To live in such splendor (2BR, 2BA, WSH/DR, New Appl., HDWD, Balcony. Great location. $1050.00/mo)

Yow!

Then again, it is twice the amount of apartment as what I live in, and totally restored, with lots of cool features. I think the asking price is fair. Much more reasonable than the 1-BR 1-BA I looked at in the Library Lofts complex. This place was infinitesimal. It was like ½ of the floorspace of my current flat, if that, and it wasn’t even pretty. The floor looked like it had been scraped off with a front end loader. It was patches of bare concrete and scarred, stained hardwood. The bathroom had fresh, if unremarkable tiles, and the kitchen had nice, new cupboards and countertops, but otherwise the amenities were far from impressive. You entered by the front door, and you entered into the kitchen. There was no divider between the kitchen and the living/dining room.
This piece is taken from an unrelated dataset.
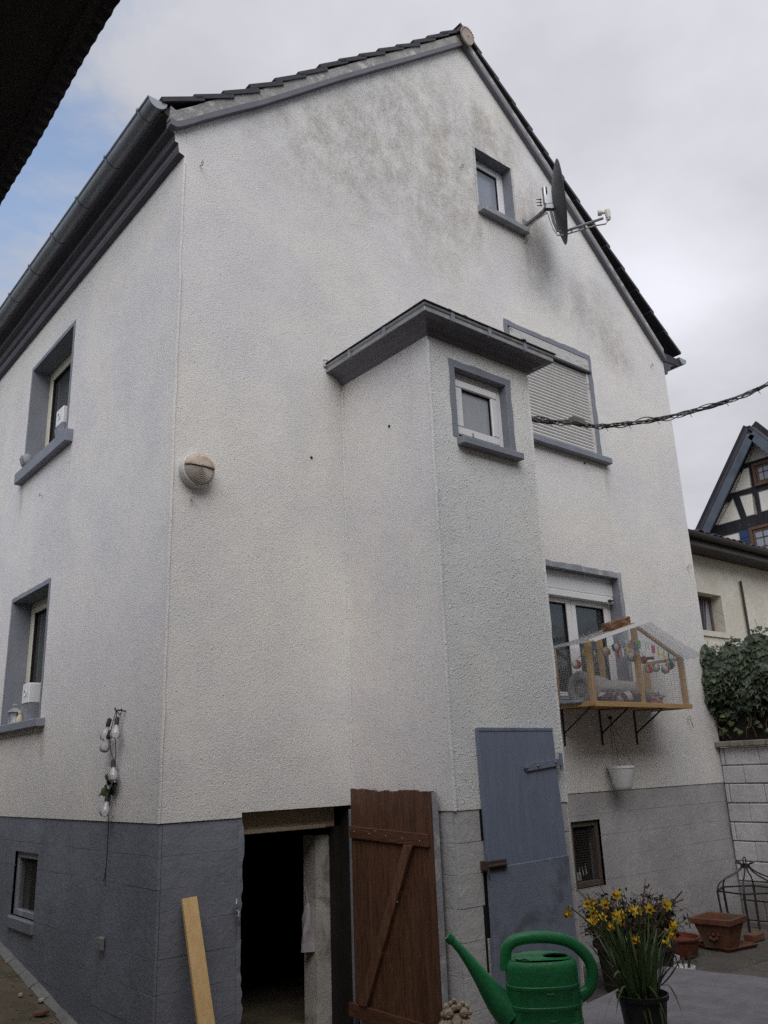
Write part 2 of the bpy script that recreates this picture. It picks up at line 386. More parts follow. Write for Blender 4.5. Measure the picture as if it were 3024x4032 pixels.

The dining/living room was maybe 14’ x 12’, and the bedroom was probably 8’ x 10’. There was a bathroom you practically had to back into with your pants down, and two small closets. For this, the prospective tenant was expected to front the princely sum of $675/mo. Now if downtown offered a glamorous or convenient lifestyle, this level of rent might be reasonable, but right now Downtown offers little attraction. If you worked downtown, it would be convenient, but only in regard to commuting. You would have to trek to another part of town to do your grocery shopping, go to the hardware store, buy a pair of pants, or rent a video. As to glamor, downtown Kansas City, MO is definitely not ritzy. The posh part of KCMO is the Plaza for shops and the Brookside neighborhood for residential areas. Downtown, as yet, is a dirt-dull commercial/financial district with a burgeoning pretentious, artsy element.

I don’t see myself moving out of the comfortable, centrally-located, economical, and eclectic Hyde Park area any time soon.